Die ohnehin schon hohen Chancen auf eine Schweizer Medaille im Mountainbike sind am Dienstag drastisch gestiegen, als Mathias Flückiger bekannt gab, doch an der EM zu starten. Der Olympia- und WM-Zweite ist auch dank der Abwesenheit des Landmanns und Rivalen Nino Schurter der Topfavorit. Doch nicht nur Flückiger, auch Filippo Colombo und Vital Albin ist eine Medaille zuzutrauen.
Noch breiter ist das Feld der Kandidatinnen auf eine Medaille bei den Frauen. Nach dem Dreifachsieg an den Olympischen Spielen von Tokio ist auch in diesem Jahr mit dem Trio Jolanda Neff, Sina Frei und Linda Indergand zu rechnen, dazu kommt die formstarke Alessandra Keller. Die Nidwaldnerin feierte zuletzt ihren ersten Weltcupsieg.

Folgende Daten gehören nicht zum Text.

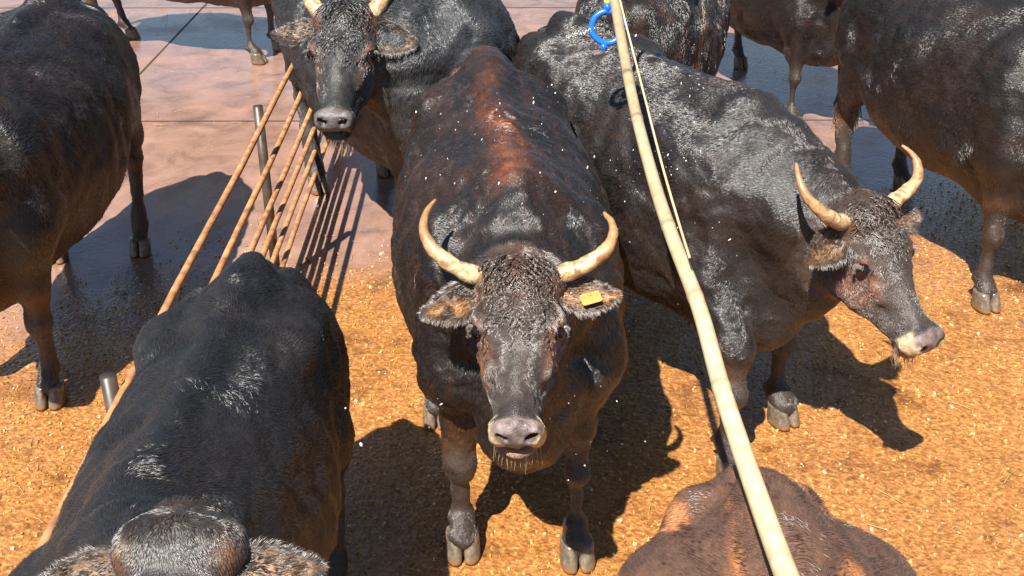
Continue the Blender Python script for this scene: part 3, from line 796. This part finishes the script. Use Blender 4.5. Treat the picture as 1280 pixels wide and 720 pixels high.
bull('bull', 'mottled black and rust bull seen from behind at the upper right', (1.08, 7.35, 0), R(162), 1.02,
     fine=2., hair=90000, seed=37, tints=dict(mott=.8), hairw=1.5)
bull('bull', 'sleek black bull with short horns cropped by the lower left corner of the pen', (-.81, 1.68, 0), R(-1), .88, fat=.88, poll=(-.58, 1.50, 1.45), hdir=(0, -.86, -.5),
     ears=[((-.95, .2, .0), 0.), ((1., .0, .05), 0.)],
     fine=1.4, hair=220000, seed=41, horns='none', curls=.01, tints=dict(base=(.009, .0085, .009), dust=.05, mott=.12, face=(.020, .017, .016), pad=(.10, .09, .085), cream=.2, eargold=.15), hairw=1.)
bull('bull', 'reddish brown cow with streaked hair, only its rump and back rising at the lower right', (.57, .27, 0), R(3), .98,
     fine=2., hair=170000, seed=53, tints=dict(base=(.11, .058, .038), brown=(.50, .20, .07), mott=1.3, red=(.25, .1, .04), spine=.6), cat='cow', hairw=.8)
bull('bull', 'dark bull standing outside the rusty fence at the far left', (-2.2, 4.1, 0), R(2), 1.02,
     fine=2., hair=110000, seed=61, horns='stub', tints=dict(mott=.2, cream=.2), hairw=1.4)
bull('bull', 'dark bull at the far right edge, behind the bull under the pole', (2.55, 5.0, 0), R(14), 1.02,
     fine=2., hair=110000, seed=71, horns='up', tints=dict(mott=.3, cream=.3), hairw=1.4)

def dup(o, parent=None):
    c = o.copy(); S.collection.objects.link(c)
    if parent: c.parent = parent
    for ch in list(o.children): dup(ch, c)
    return c
src = [o for o in S.objects if o.get('label', '').startswith('mottled black and rust')][0]
for (x, y, a, sc_, lb) in ((2.15, 7.6, 20, 1.0, 'dark bull far back in the gap between the mottled bull and the far right bull'),
                           (3.7, 7.2, -25, 1.04, 'dark bull at the far upper right corner, behind the far right bull'),
                           (-2.1, 9.3, 75, 1.0, 'dark bull standing side-on far back at the upper left beyond the rusty fence')):
    c = dup(src); c.location = (x, y, 0); c.rotation_euler = (0, 0, R(a)); c.scale = (sc_,) * 3; c['label'] = lb

# ------------------------------------------------------------------ bamboo pole with cord
def pole():
    m, n, l, b = mat('bamboo')
    c = n.new('ShaderNodeTexCoord'); a = n.new('ShaderNodeAttribute'); a.attribute_name = 'tint'
    t = tex(n, l, 'noise', 30, 4, dist=.5); mx = n.new('ShaderNodeMix'); mx.data_type = 'RGBA'; mx.blend_type = 'MULTIPLY'; mx.inputs['Factor'].default_value = .6
    r = ramp(n, [(.3, (.72, .62, .5)), (.6, (1.05, 1.05, 1.05))]); l.new(t.outputs[0], r.inputs[0])
    l.new(a.outputs['Color'], mx.inputs['A']); l.new(r.outputs[0], mx.inputs['B']); l.new(mx.outputs['Result'], b.inputs['Base Color'])
    b.inputs['Roughness'].default_value = .35; bump(n, l, t.outputs[0], b, .15, .003)
    root = empty('bamboo_pole', px(765, 0, 3.62)); tag(root, 'long curved bamboo pole reaching over the backs of the cattle', 'pole')
    ks = [px(757, -60, 3.75), px(768, 0, 3.60), px(790, 120, 3.32), px(814, 215, 2.98), px(838, 290, 2.74), px(874, 385, 2.46), px(904, 492, 2.2), px(954, 640, 1.88), px(1010, 790, 1.6)]
    base = root.location; pts = spline([p - base for p in ks], 240)
    L = np.concatenate([[0], np.cumsum(np.linalg.norm(np.diff(pts, axis=0), axis=1))])
    nodes = [.19, .60, .83, 1.40, 1.72, 2.05]
    rad = np.full(240, .0164) + np.linspace(-.001, .003, 240); cc = np.tile(np.array((.62, .50, .31)), (240, 1))
    for q in nodes:
        g = np.exp(-((L - q) / .006) ** 2); rad += .0022 * g; cc = cc * (1 - .6 * np.exp(-((L - q) / .005) ** 2))[:, None]
        cc = cc * (1 - .12 * np.exp(-(np.maximum(L - q, 0) / .05) ** 2))[:, None]
    V, F = tube(pts, rad, 16); mesh_obj('cane', V, F, m, root, np.repeat(cc, 16, 0))
    cm = simple('cord', (.52, .38, .22), .7, sc=300, amt=.3)
    ks = [px(762, -60, 3.62), px(775, 0, 3.55), px(803, 110, 3.25), px(826, 200, 2.95), px(846, 270, 2.72), px(862, 322, 2.52)]
    V, F = tube(spline([p - base for p in ks], 60), .0032, 8); mesh_obj('cord', V, F, cm, root)
pole()

# ------------------------------------------------------------------ blue ring sprinkler
def sprinkler():
    BL = simple('blue_plastic', (.01, .13, .72), .25, sc=60, amt=.15); WH = simple('white_hose', (.75, .75, .72), .4); YE = simple('yellow_band', (.80, .55, .10), .45)
    DK = simple('dark_nozzle', (.03, .03, .03), .4)
    c = px(759, 34, 4.12); root = empty('sprinkler', c); tag(root, 'blue plastic ring sprinkler hanging beside the bamboo pole', 'sprinkler')
    fwd = (Vector((0, 0, CAMZ)) - c).normalized(); X = Vector((1, 0, 0)); Z = X.cross(fwd) * -1
    if Z.z < 0: Z = -Z
    P = lambda x, z, f=0: (X * x + Z * z + fwd * f) * 1.3
    V, F = tube([P(.044 * math.cos(t), .044 * math.sin(t)) for t in np.linspace(.0, 2 * math.pi * .997, 48)], .0115, 12); mesh_obj('ring', V, F, BL, root)
    for (x, z, dx, dz) in ((.0, .044, 0, .022), (-.008, -.046, -.002, -.018), (.030, -.030, .012, -.004)):
        V, F = tube([P(x, z, .0), P(x + dx, z + dz, 0)], .013, 14); mesh_obj('fitting', V, F, BL, root)
    V, F = tube([P(.0, .062), P(-.002, .074), P(-.003, .084)], [.011, .012, .011], 14); mesh_obj('band', V, F, YE, root)
    V, F = tube(spline([P(-.003, .084), P(-.006, .16), P(.0, .4, .05), P(.05, .9, .1)], 20), .0095, 12); mesh_obj('hose', V, F, WH, root)
    for k in range(5):
        t = k * 1.256 + .5; V, F = tube([P(.010 * math.cos(t), .010 * math.sin(t)), P(.040 * math.cos(t), .040 * math.sin(t))], .0028, 8); mesh_obj('spoke', V, F, DK, root)
    V, F = tube([P(0, 0, -.012), P(0, 0, .014)], .012, 14); mesh_obj('nozzle', V, F, DK, root)
    return c, X, Z, fwd
sprinkler_c = sprinkler()

# ------------------------------------------------------------------ water: drops resting on coats and falling through the air
def water():
    m, n, l, b = mat('water_drops'); b.inputs['Base Color'].default_value = (.92, .93, .95, 1); b.inputs['Roughness'].default_value = .08
    b.inputs['Transmission Weight'].default_value = .25; b.inputs['IOR'].default_value = 1.33
    rng = np.random.default_rng(9)
    pts = []; rad = []
    root, P, N = BULLS['main']
    Mw = np.array(Matrix.Translation((.03, 3.09, 0)) @ Matrix.Rotation(R(5.5), 4, 'Z'))
    # spray thrown to the left of the ring
    c, X, Z, fw = sprinkler_c
    for i in range(90):
        t = rng.random(); p = c + X * (-.02 - .13 * t) + Z * (.0 - .035 * t + rng.normal(0, .004)) + fw * rng.normal(0, .01); pts.append(p); rad.append(.0010 + .0012 * rng.random())
    for i in range(16):
        t = rng.random(); pts.append(c + X * rng.normal(-.005, .006) + Z * (-.06 - .03 * t)); rad.append(.0018)
    # drops in clusters falling around the cattle
    cl = [(705, 115, 4.2, 22, 26), (600, 150, 4.0, 40, 45), (850, 200, 3.6, 26, 35), (790, 205, 3.7, 40, 20), (830, 80, 4.2, 40, 14), (700, 240, 3.6, 60, 30), (560, 210, 3.7, 35, 18),
          (880, 120, 3.8, 25, 18), (620, 300, 3.3, 80, 14), (700, 480, 3.2, 50, 12), (760, 380, 3.3, 40, 9), (760, 560, 3.4, 40, 8), (575, 480, 3.2, 40, 9), (860, 290, 3.4, 30, 14), (430, 560, 2.6, 50, 4)]
    for (x, y, d, s, k) in cl:
        for i in range(int(k * .75)):
            pts.append(px(x + rng.normal(0, s), y + rng.normal(0, s * .5), d - .25 + rng.normal(0, .12))); rad.append(.0007 + .0027 * rng.random() ** 3)
    ico = [(0, 0, 1), (.894, 0, .447), (.276, .851, .447), (-.724, .526, .447), (-.724, -.526, .447), (.276, -.851, .447), (.724, .526, -.447), (-.276, .851, -.447), (-.894, 0, -.447), (-.276, -.851, -.447), (.724, -.526, -.447), (0, 0, -1)]
    IF = [(0, 1, 2), (0, 2, 3), (0, 3, 4), (0, 4, 5), (0, 5, 1), (1, 6, 2), (2, 7, 3), (3, 8, 4), (4, 9, 5), (5, 10, 1), (6, 7, 2), (7, 8, 3), (8, 9, 4), (9, 10, 5), (10, 6, 1), (11, 7, 6), (11, 8, 7), (11, 9, 8), (11, 10, 9), (11, 6, 10)]
    V = []; F = []
    for p, r in zip(pts, rad):
        o = len(V); sx_, sz_ = rng.uniform(.6, 1.3), rng.uniform(.8, 2.6); sk = rng.normal(0, .5); V += [(p[0] + a * r * sx_ + c_ * r * sk, p[1] + b_ * r * .8, p[2] + c_ * r * sz_) for a, b_, c_ in ico]; F += [tuple(i + o for i in f) for f in IF]
    tag(mesh_obj('water_drops', V, F, m), 'bright water drops sprayed over the cattle by the blue sprinkler', 'water drops', kind='stuff')
water()
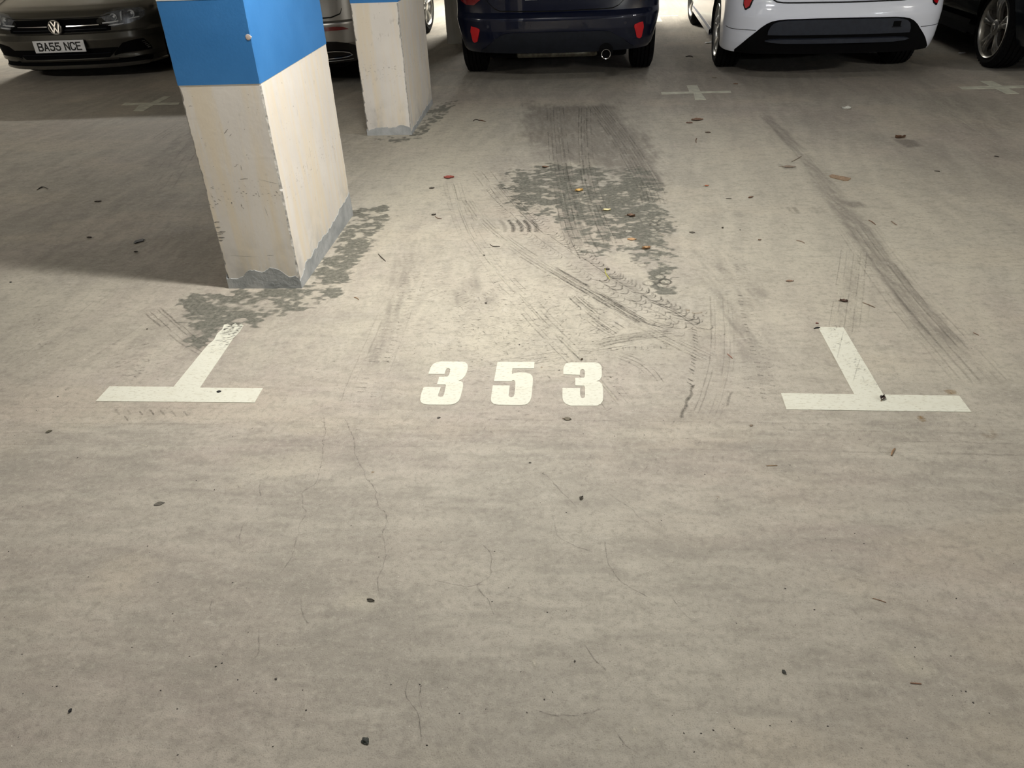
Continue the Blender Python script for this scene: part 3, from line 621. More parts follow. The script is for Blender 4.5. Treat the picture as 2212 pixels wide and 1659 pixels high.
# left-hand prints
grooves([(322,672),(355,700),(395,735),(445,765)], [-.02, 0, .03, .045], .55, .006, (.08, .3)); grooves([(390,700),(420,728),(440,745)], [0, .02], .5, .005, (.05, .2))
grooves([(325,690),(250,740),(150,800),(60,850)], [-.08, -.05, 0, .03], .20, .005, (.1, .5)); grooves([(300,580),(230,640),(130,720),(20,800)], [-.03, 0, .03], .22, .005, (.1, .5))
for k in range(70):
    px = rd.gauss(285, 30); py = rd.gauss(785, 24); p = fp(px, py)[:2]; an = rd.gauss(.2, .4); L = rd.uniform(.015, .045); d = np.array([math.cos(an), math.sin(an)])*L; LN.poly([p, p+d*.5+np.array([0, .005]), p+d], .006, rd.uniform(.15, .45), rag=.6)
for k in range(80):
    px = rd.gauss(85, 22); py = rd.gauss(712, 30); p = fp(px, py)[:2]; an = rd.gauss(.4, .9); L = rd.uniform(.012, .035); d = np.array([math.cos(an), math.sin(an)])*L; LN.poly([p, p+d*.5+np.array([0, .005]), p+d], .006, rd.uniform(.12, .4), rag=.6)
tread([(255,889),(350,892),(425,896)], 0, .035, .035, -1.1, .5, .006, prob=.75, dj=.004); tread([(240,903),(300,905)], 0, .03, .03, -1.0, .4, .006, prob=.75); tread([(330,858),(380,862),(440,866)], 0, .03, .02, -1., .35, .005, prob=.8)
grooves([(720,640),(690,670),(650,705)], [0], .35, .004); grooves([(330,410),(380,340),(440,270)], [-.12, -.06, 0, .06], .3, .007, (.1, .5)); grooves([(340,300),(400,262)], [-.03, 0, .04], .5, .007, (.1, .4))
E1 = [(880,600),(850,670),(822,740),(785,830),(770,880)]
tread(E1, 0, .030, .04, .1, .45, .005, prob=.8); tread(E1, .05, .030, .03, .1, .5, .006, prob=.75); grooves(E1, [-.06, -.03, .08], .28, .004, (.1, .4))
tread([(878,555),(905,610),(915,650)], 0, .026, .05, .0, .35, .005, prob=.9); tread([(940,560),(965,600),(965,625)], 0, .022, .05, .0, .35, .004, prob=.9)
tread([(990,640),(1030,650),(1060,630)], 0, .020, .04, .4, .5, .006, prob=.9, dj=.008)
tread([(880,640),(905,720)], 0, .03, .05, .1, .3, .005)
for y in (905, 925, 950, 985, 1010, 1030): tread([(500,y),(1000,y+4),(1500,y+8),(2150,y+16)], 0, .028, .022, rd.uniform(-.6, .6), .20, .004, prob=.45, dj=.008)
for y in (880, 900, 915, 935, 960): grooves([(0,y),(600,y+3),(1200,y+8),(1800,y+16),(2212,y+24)], [0], .20, .005, (.1, .6), .6)
# dark rubber bars of one scuff
for x, a in ((1082, .35), (1100, .75), (1118, .62), (1134, .85), (1150, .55)):
    p0, p1 = fp(x-3, 475)[:2], fp(x+9, 502)[:2]; pts = resample([p0, (p0+p1)/2+np.array([.012, 0]), p1], .012); LN.poly(pts, .025, a, rag=.15)
for x, a in ((1718, .5), (1705, .3), (1760, .25), (1776, .22)):
    LN.poly(resample(PX([(x-5, 446), (x+8, 462)]), .01), .028, a*.7, rag=.3)
# drip rings
for x, y, r, a in ((1437,609,.026,.95), (1425,598,.024,.3), (1402,612,.026,.45), (1430,616,.026,.35), (1358,499,.022,.3), (1356,530,.022,.2), (1388,573,.022,.3), (1412,485,.02,.4), (1415,477,.02,.35), (1411,497,.02,.3)):
    c = fp(x, y)[:2]; ring = [c+np.array([math.cos(q), math.sin(q)])*r*rd.uniform(.96, 1.04) for q in np.linspace(0, 2*math.pi, 22)]
    LN.poly(ring, .012, a, rag=.3, fade=False); z = .0003; b = len(DL.v)
    DL.v += [(c[0], c[1], z)]+[(c[0]+(q[0]-c[0])*.8, c[1]+(q[1]-c[1])*.8, z) for q in ring[:-1]]; DL.a += [.85]+[.6]*21; DL.f += [(b, b+1+i, b+1+(i+1) % 21) for i in range(21)]
for _ in range(90):     # more pale drips along the edge of the damp patch
    v = rd.random(); px = 1400+v*35+rd.gauss(0, 14); py = 400+v*190; c = fp(px, py)[:2]; r = rd.uniform(.008, .020); z = .0003; b = len(DL.v)
    DL.v += [(c[0], c[1], z)]+[(c[0]+math.cos(q)*r, c[1]+math.sin(q)*r*.8, z) for q in np.linspace(0, 6.28, 9)[:-1]]; DL.a += [.7]+[.35]*8; DL.f += [(b, b+1+i, b+1+(i+1) % 8) for i in range(8)]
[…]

Nikita Ducarroz war im Sommer 2021 in der Schweiz noch eher unbekannt. Das änderte sich spätestens an den Olympischen Spielen, als die in den USA aufgewachsene Genferin Olympia-Bronze holte. 2021 gewann sie zudem WM-Silber und EM-Gold. Die Titelverteidigerin zählt erneut zu den Schweizer Medaillenhoffnungen.
Roman Röösli ist zurück. An Olympia gab es noch die Enttäuschung im Doppelzweier, danach folgte der Sieg auf der Themse mit dem Oxford-Achter beim legendären «Boat Race». Neu fährt er im Vierer ohne Steuermann, gemeinsam mit Andrin Gulich, Tim Roth und Joel Schürch. Wahrscheinlich kommt die EM aber noch etwas zu früh für das neue Quartett.
Zu den Favoritinnen zählt Jeannine Gmelin im Skiff, die in diesem Jahr im Weltcup bei zwei Starts einen zweiten und einen dritten Rang herausgefahren ist.
Nicola Spirig ist nicht dabei, deshalb ruhen die Hoffnungen der Schweizerinnen auf Julie Derron. Die Titelverteidigerin strebt in München ein weiterer Coup an. Bei den Männern besitzt der Olympia-Neunte Max Studer Aussenseiterchancen.
An den letzten beiden Europameisterschaften räumten jeweils Schweizer Frauen-Duos den Titel ab. Dies ist auch in diesem Jahr realistisch. Die Titelverteidigerinnen Tanja Hüberli und Nina Brunner sind erneut dabei. Von den Europameisterinnen 2020 fehlt zwar die verletzte Joana Heidrich, doch Anouk Vergé-Dépré fand mit Menia Bentele erneut eine gute Partnerin. Geringe Chancen auf Edelmetall haben derweil das dritte Frauen-Duo sowie die beiden Männer-Teams.
Im Sportklettern hat die Schweiz gleich drei gute Medaillenchancen: Titelverteidiger Sascha Lehmann bei den Männern sowie Petra Klingler und Andrea Kümin bei den Frauen träumen von Edelmetall.
Im Kunstturnen, Tischtennis und Kanu hat die Schweiz kaum Medaillenchancen. Beim Kunstturnen streben die Schweizer Männer die Qualifikation für die WM an, Noe Seifert und Marco Pfyl peilen derweil den Einzel-Final an. Bei den Frauen steht nach dem Rücktritt von Giulia Steingruber und Skandalen ein Neuanfang an, die besten Chancen besitzt das 16-jährige Talent Chiara Giubellini.
Kaum Medaillenhoffnungen dürfen sich Rachel Moret, Barish Moullet und Loïc Stoll im Tischtennis machen, genau so wie Franziska Widmer im Kanu.